Dataset section

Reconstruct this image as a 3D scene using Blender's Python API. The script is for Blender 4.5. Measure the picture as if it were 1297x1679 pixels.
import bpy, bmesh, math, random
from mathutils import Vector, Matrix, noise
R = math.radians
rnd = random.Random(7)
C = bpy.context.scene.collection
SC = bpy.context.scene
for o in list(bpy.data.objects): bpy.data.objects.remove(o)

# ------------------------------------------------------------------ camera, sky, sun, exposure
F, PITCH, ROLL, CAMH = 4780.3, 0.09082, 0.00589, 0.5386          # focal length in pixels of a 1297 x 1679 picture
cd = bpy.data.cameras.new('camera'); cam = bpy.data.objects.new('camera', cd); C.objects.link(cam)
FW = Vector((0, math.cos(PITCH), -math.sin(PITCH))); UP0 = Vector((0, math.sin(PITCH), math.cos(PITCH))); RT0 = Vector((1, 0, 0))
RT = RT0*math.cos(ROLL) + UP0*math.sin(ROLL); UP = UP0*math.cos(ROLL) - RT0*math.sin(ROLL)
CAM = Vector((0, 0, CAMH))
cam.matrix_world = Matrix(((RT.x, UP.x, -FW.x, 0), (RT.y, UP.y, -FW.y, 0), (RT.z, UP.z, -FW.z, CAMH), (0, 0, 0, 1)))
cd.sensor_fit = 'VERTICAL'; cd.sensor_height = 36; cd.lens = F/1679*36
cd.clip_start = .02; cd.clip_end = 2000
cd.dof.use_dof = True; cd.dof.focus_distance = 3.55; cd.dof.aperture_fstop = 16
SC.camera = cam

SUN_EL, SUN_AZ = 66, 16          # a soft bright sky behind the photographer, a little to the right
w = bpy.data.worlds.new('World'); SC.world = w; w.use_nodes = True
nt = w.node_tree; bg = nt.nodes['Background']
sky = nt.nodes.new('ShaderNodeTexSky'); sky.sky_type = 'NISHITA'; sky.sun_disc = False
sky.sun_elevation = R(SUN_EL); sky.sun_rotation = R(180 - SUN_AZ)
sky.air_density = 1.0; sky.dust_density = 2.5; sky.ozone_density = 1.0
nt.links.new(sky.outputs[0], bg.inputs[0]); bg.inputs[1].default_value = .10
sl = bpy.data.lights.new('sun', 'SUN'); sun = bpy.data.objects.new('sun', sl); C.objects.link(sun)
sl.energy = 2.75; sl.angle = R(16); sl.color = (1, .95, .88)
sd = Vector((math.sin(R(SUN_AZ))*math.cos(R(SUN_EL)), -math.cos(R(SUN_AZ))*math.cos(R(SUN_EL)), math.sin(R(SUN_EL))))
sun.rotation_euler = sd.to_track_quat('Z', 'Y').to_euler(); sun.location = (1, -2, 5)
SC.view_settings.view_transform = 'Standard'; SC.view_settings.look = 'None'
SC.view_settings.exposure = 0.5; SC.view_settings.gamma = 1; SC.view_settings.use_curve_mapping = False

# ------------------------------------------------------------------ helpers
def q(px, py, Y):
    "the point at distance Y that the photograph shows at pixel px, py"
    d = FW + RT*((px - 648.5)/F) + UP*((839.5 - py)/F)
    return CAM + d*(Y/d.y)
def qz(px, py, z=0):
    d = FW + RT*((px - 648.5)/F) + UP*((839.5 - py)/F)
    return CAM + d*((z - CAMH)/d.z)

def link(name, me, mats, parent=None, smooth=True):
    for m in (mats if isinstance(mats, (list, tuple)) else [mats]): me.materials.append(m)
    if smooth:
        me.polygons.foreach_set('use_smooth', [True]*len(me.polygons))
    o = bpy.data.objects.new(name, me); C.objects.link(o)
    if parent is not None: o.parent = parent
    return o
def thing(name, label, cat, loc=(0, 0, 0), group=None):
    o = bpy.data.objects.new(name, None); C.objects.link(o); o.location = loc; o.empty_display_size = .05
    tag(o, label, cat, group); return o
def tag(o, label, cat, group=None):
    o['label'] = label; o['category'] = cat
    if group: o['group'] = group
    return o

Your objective
Keep only the lines that hold the string "scene", and copy them out.

Response to the exercise
Reconstruct this image as a 3D scene using Blender's Python API. The script is for Blender 4.5. Measure the picture as if it were 1297x1679 pixels.
C = bpy.context.scene.collection
SC = bpy.context.scene